I've got some perfectly astonishing Orbiter movies + the latest best-guess from ESA using info derived from CONSERT. The problem is that this latest ESA info contradicts earlier info.

First, the before & after pictures taken from ROLIS / OSIRIS:
http://www.planetary.org/blogs/emily-lakdawalla/2014/11171502-rosetta-imaged-philae-during.html
http://planetary.s3.amazonaws.com/assets/images/9-small-bodies/2014/20141117_Philae_landing_spot.gif

ROLIS before touchdown
OSIRIS after touchdown (+ Boulders)
Philae first touchdown?

(I've added the middle `Boulders' to show the location of some boulders that, possibly, caused the Philae first touchdown to fail)

The 3 photos above are from a gif animation created by Emily Lakdawalla.
'ROLIS' is the downward-facing camera on Philae
' OSIRIS' is a hi-res camera on Rosetta.

From the comet's point of view, the lander was descending vertically, then bounced east. From Rosetta's point of view, Philae was tracking north-west, then sharply east.

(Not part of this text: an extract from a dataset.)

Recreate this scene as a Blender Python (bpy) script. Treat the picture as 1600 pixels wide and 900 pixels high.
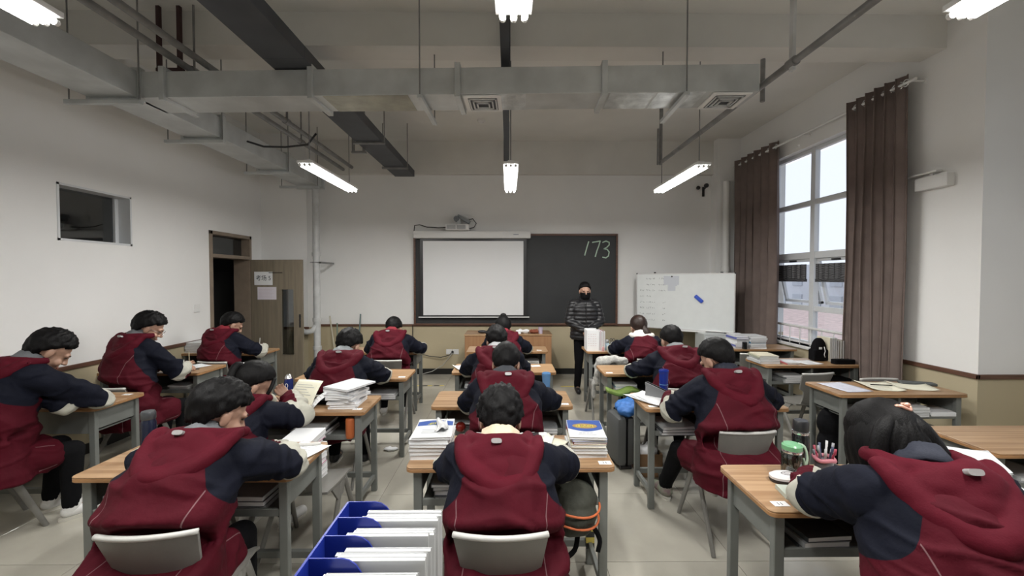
import bpy, bmesh, math, random
import numpy as np
from mathutils import Vector, Matrix, noise
random.seed(7)
for o in list(bpy.data.objects): bpy.data.objects.remove(o)
SC = bpy.context.scene
COL = SC.collection
PI = math.pi
# ---------------------------------------------------------------- camera
cd = bpy.data.cameras.new('camera'); cam = bpy.data.objects.new('camera', cd); COL.objects.link(cam)
cam.location = (0, 0, 1.715)
cam.rotation_euler = (math.radians(90 - 1.41), 0, math.radians(-0.44))
cd.sensor_width = 36; cd.lens = 36 * 650 / 1600; cd.clip_start = 0.05; cd.clip_end = 400
SC.camera = cam
# ---------------------------------------------------------------- exposure, world
SC.view_settings.view_transform = 'Standard'; SC.view_settings.look = 'None'
SC.view_settings.gamma = 1; SC.view_settings.use_curve_mapping = False
SC.view_settings.exposure = 1.18
W = bpy.data.worlds.new('overcast sky'); SC.world = W; W.use_nodes = True
bg = W.node_tree.nodes['Background']
bg.inputs[0].default_value = (0.86, 0.91, 1.0, 1); bg.inputs[1].default_value = 0.56
LAMP_W = 17.0        # watts of each tube lamp (light thrown down by its reflector)
TUBE_E = 9.0
def portal(name, loc, rot, sx, sy):
    l = bpy.data.lights.new(name, 'AREA'); l.shape = 'RECTANGLE'; l.size = sx; l.size_y = sy
    l.cycles.is_portal = True
    o = bpy.data.objects.new(name, l); COL.objects.link(o); o.location = loc; o.rotation_euler = rot
portal('window_portal', (4.35, 5.19, 2.1), (0, math.radians(90), 0), 2.7, 2.4)
portal('rear_window_portal', (5.1, 1.3, 2.1), (0, math.radians(90), 0), 2.7, 3.2)

# ---------------------------------------------------------------- materials
def nodes(m):
    m.use_nodes = True
    return m.node_tree, m.node_tree.nodes['Principled BSDF']
def N(t, kind, **kw):
    n = t.nodes.new(kind)
    for k, v in kw.items(): setattr(n, k, v)
    return n
MATS = {}
def mat(name, col, rough=0.6, metal=0.0, var=0.0, scale=8.0, stretch=(1, 1, 1), bump=0.0, bscale=60.0, col2=None, spec=0.5, sheen=0):
    if name in MATS: return MATS[name]
    m = bpy.data.materials.new(name); t, p = nodes(m); MATS[name] = m
    p.inputs['Base Color'].default_value = (*col, 1); p.inputs['Roughness'].default_value = rough
    p.inputs['Metallic'].default_value = metal; p.inputs['Specular IOR Level'].default_value = spec
    if sheen: p.inputs['Sheen Weight'].default_value = sheen
    tc = N(t, 'ShaderNodeTexCoord'); mp = N(t, 'ShaderNodeMapping'); mp.inputs['Scale'].default_value = stretch
    t.links.new(tc.outputs['Object'], mp.inputs[0])
    if var or col2:
        nz = N(t, 'ShaderNodeTexNoise'); nz.inputs['Scale'].default_value = scale; nz.inputs['Detail'].default_value = 5
        t.links.new(mp.outputs[0], nz.inputs['Vector'])
        cr = N(t, 'ShaderNodeValToRGB')
        c2 = col2 or tuple(max(0, c * (1 - var)) for c in col)
        c1 = col if col2 else tuple(min(1, c * (1 + var)) for c in col)
        cr.color_ramp.elements[0].position = .40 if stretch[1] == 13 else .32; cr.color_ramp.elements[1].position = .60 if stretch[1] == 13 else .68
        cr.color_ramp.elements[0].color = (*c2, 1); cr.color_ramp.elements[1].color = (*c1, 1)
        t.links.new(nz.outputs['Fac'], cr.inputs[0]); t.links.new(cr.outputs[0], p.inputs['Base Color'])
    if bump:
        nb = N(t, 'ShaderNodeTexNoise'); nb.inputs['Scale'].default_value = bscale; nb.inputs['Detail'].default_value = 3
        t.links.new(mp.outputs[0], nb.inputs['Vector'])
        b = N(t, 'ShaderNodeBump'); b.inputs['Strength'].default_value = bump; b.inputs['Distance'].default_value = .01
        t.links.new(nb.outputs['Fac'], b.inputs['Height']); t.links.new(b.outputs[0], p.inputs['Normal'])
    return m
def emis(name, col, e):
    m = bpy.data.materials.new(name); t, p = nodes(m); MATS[name] = m
    p.inputs['Base Color'].default_value = (.8, .8, .8, 1)
    p.inputs['Emission Color'].default_value = (*col, 1); p.inputs['Emission Strength'].default_value = e
    return m
def glassm(name, tint=(1, 1, 1), gl=.08, rough=.02):
    m = bpy.data.materials.new(name); m.use_nodes = True; t = m.node_tree; t.nodes.clear(); MATS[name] = m
    o = N(t, 'ShaderNodeOutputMaterial'); mx = N(t, 'ShaderNodeMixShader'); tr = N(t, 'ShaderNodeBsdfTransparent')
    g = N(t, 'ShaderNodeBsdfGlossy'); g.inputs['Roughness'].default_value = rough
    tr.inputs[0].default_value = (*tint, 1); mx.inputs[0].default_value = gl
    t.links.new(tr.outputs[0], mx.inputs[1]); t.links.new(g.outputs[0], mx.inputs[2]); t.links.new(mx.outputs[0], o.inputs[0])
    return m
# wall paint: white above the dado line, cream below (real paint at a fixed height of the room)
def wallm(name, up, low, zt=0.88):
    m = bpy.data.materials.new(name); t, p = nodes(m); MATS[name] = m
    g = N(t, 'ShaderNodeNewGeometry'); s = N(t, 'ShaderNodeSeparateXYZ'); t.links.new(g.outputs['Position'], s.inputs[0])
    c = N(t, 'ShaderNodeMath', operation='GREATER_THAN'); c.inputs[1].default_value = zt; t.links.new(s.outputs[2], c.inputs[0])
    nz = N(t, 'ShaderNodeTexNoise'); nz.inputs['Scale'].default_value = 1.3; nz.inputs['Detail'].default_value = 6
    t.links.new(g.outputs['Position'], nz.inputs['Vector'])
    mx = N(t, 'ShaderNodeMix', data_type='RGBA'); mx.inputs[6].default_value = (*low, 1); mx.inputs[7].default_value = (*up, 1)
    t.links.new(c.outputs[0], mx.inputs[0])
    m2 = N(t, 'ShaderNodeMix', data_type='RGBA', blend_type='MULTIPLY'); m2.inputs[0].default_value = .12
    t.links.new(mx.outputs[2], m2.inputs[6]); t.links.new(nz.outputs['Fac'], m2.inputs[7]); t.links.new(m2.outputs[2], p.inputs['Base Color'])
    p.inputs['Roughness'].default_value = .75
    nb = N(t, 'ShaderNodeTexNoise'); nb.inputs['Scale'].default_value = 90; t.links.new(g.outputs['Position'], nb.inputs['Vector'])
    b = N(t, 'ShaderNodeBump'); b.inputs['Strength'].default_value = .08; b.inputs['Distance'].default_value = .005
    t.links.new(nb.outputs['Fac'], b.inputs['Height']); t.links.new(b.outputs[0], p.inputs['Normal'])
    return m
M_WALL = wallm('wall_paint', (.86, .86, .85), (.50, .43, .29))
M_CEIL = mat('ceiling_paint', (.74, .73, .70), .85, var=.05, scale=1.2, bump=.1)
M_BEAM = mat('beam_paint', (.68, .67, .64), .85, var=.05, scale=2)
M_TRIM = mat('brown_trim', (.115, .055, .035), .45, var=.25, scale=6, stretch=(1, 1, 8))
M_BLACK = mat('black_base', (.012, .012, .012), .4)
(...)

The point here is that, after the first touchdown, Philae rose approx 1 mile vertically; it was almost 2 hours before the second touchdown. The second bounce was very much shorter in duration.

http://www.unmannedspaceflight.com/index.php?showtopic=7896&st=756
Incoming velocity 1 m/s
First bounce velocity 0.38 m/s (Vb)

First touchdown 15:34:06 (T+0)
Post touchdown picture with dust 15:35:32, 27m (T + 86 sec)
Osiris picture 15:43:51, 196m (T + 585 sec)
Distance to rim 882m
Second touchdown 17:25 (T + 6654 sec, 1h 50m 54'')
Third touchdown 17:32

Last sighting was 196m away at 15:43 (196m in 585 sec, 0.34 m/s).
2 hour flight suggests 2.2 km horizontal movement (which takes the 2nd touchdown right off the top of the smaller lobe & across to the larger lobe).
50.8° vertical trajectory [arctan (38/31)]
(11m 24s YouTube showing this, but boring: http://youtu.be/VeqhQKepzaU)

Philae 1st Touchdown Visualization: http://youtu.be/qjI7Oerg48I
(this shows the Rosetta path around 67p + release of Philae + first touchdown)
(YouTube 2m 50s)

Philae 2nd Touchdown Simulation: http://youtu.be/WF3anN_A1mw
(this suggests a touchdown just over the horizon - excellent)
(YouTube 1m 30s)

http://blogs.esa.int/rosetta/2014/11/21/homing-in-on-philaes-final-landing-site/

CONSERT Estimation of Landing Area

CONSERT = Comet Nucleus Sounding Experiment by Radio wave Transmission

Essentially, it is Tomography for the comet, allowing various properties (such as density) of the internal structure to be deduced from transmission times between Rosetta & Philae. However, they also need to know exactly where Philae is (and also Rosetta, of course) to be able to derive the values. So, they have been working in the other direction to decide where Philae may be.

Just one problem:- this proposed landing area is NOT a 2.2 km horizontal flight away from the original touchdown site (in fact, barely 1 km). Oops.